Finding an infinite union of disjoint infinite sets to add up to natural numbers

Question

I want to prove the following statement:

Produce an infinite collection of sets $A_1, A_2, A_3, ...$ with the property that every $A_i$ has an infinite number of elements, $A_i ∩ A_j = ∅$ for all $i \ne j$, and $\cup^{∞}_{i=1} A_i = \mathbb{N}$.

My proof is a bit informal and non-rigorious due to me not exercising in writing a rigorous proof for a long time, so I would like to get comment on how to prove the following informal thought - if it can lead to correct proof at all.

Suggestion: Let $n_1, n_2, n_3, ...$ be a sequence of all prime numbers. Let $A_1$ be $\{ \forall k_1 \in \mathbb{N}: n_1^{k_1} \}$, let $A_2$ be $\{ \forall k_1, k_2 \in \mathbb{N}: n_1^{k_1} \cdot n_2^{k_2} \}$, and so on. All of those sets are obviously infinite. Since all natural numbers are either prime numbers, their powers, compositions of prime numbers or compositions of their powers, every natural number will be found in one of those sets. On the other hand, you can always find a natural number not in any of those sets $A_1, A_2, ..., A_m$, if it's prime decomposition does not contain prime number $n_m$.

Answer 1

Formally, your proof can be written as follows.

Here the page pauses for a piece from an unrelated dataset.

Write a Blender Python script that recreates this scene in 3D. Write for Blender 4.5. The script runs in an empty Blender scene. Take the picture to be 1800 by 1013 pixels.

Let $(p_i)_{i\in\mathbb N}$ be the sequence of all prime numbers, in increasing order (i.e. $p_1=2, p_2=3, p_3=5$ etc.)

For $i\in\mathbb N, i\ge 2$, define $A_i=\{n\in\mathbb N: (p_i\mid n) \land (\forall j>i)(p_j\not\mid n)\}$. In other words, $A_i$ consists of all natural numbers whose largest prime factor is $p_i$.

Also, define $A_1=\{1,2,2^2,2^3,\ldots\}$. Obviously, $A_1$ is the only set containing $1$.

One can see easily that:

• All $A_i$ are infinite. Namely, $p_i, p_i^2, p_i^3, \ldots\in A_i$.
• $A_i\cap A_j=\emptyset$ for $i\ne j$. Namely, if $n\in A_i\cap A_j$, then either $n=1$ and so $i=j=1$ or $n$ has a largest prime factor $p_k$, so $i=k=j$.
• $\bigcup_{i=1}^\infty A_i=\mathbb N$. Namely, $1\in A_1$ and if $n\ge 2$, take the largest prime factor $p_i$ of $n$, and it follows that $n\in A_i$.

---

Having said all that, here is potentially a simpler solution: $A_i$ is the set of the natural numbers having exactly $i-1$ zeros at the end:

• $A_1=\{1,2,\ldots,9,11,12,\ldots,19,21,22,\ldots,29,\ldots\}$
• $A_2=\{10,20,\ldots,90,110,120,\ldots,190,\ldots\}$
• $A_3=\{100,200,\ldots,900,1100,1200,\ldots,1900,\ldots\}$
• etc.

Answer 2

You have to be a little more careful with your proof-writing. What you're saying in English is that each $A_i$ is a product of powers of the first $i$ primes. The problem is that, as you've written it, it's not true that $A_i \cap A_j = \varnothing$. It's easy to fix the problem, though; just require in each $A_i$ that $k_i \geq 1$.

Also, as noted above, you need to place $1$ (and possibly $0$) in one of your sets, which you can do arbitrarily.

Answer 3

Let $ A_{1}= \{ 1 \} \cup P$ where $P$ is the set of primes, and Let $A_k = \{n | \Omega(n)=k\}$ where $\Omega(n)$ is the # number of prime divisors of $n$ and $k\geq2$.

Surely $A_k $ has infinitely many numbers for any $k\geq 1$

And that $A_i\cap A_j = \emptyset$ because you can't have a number $n\geq 2$ with different number of prime divisors !!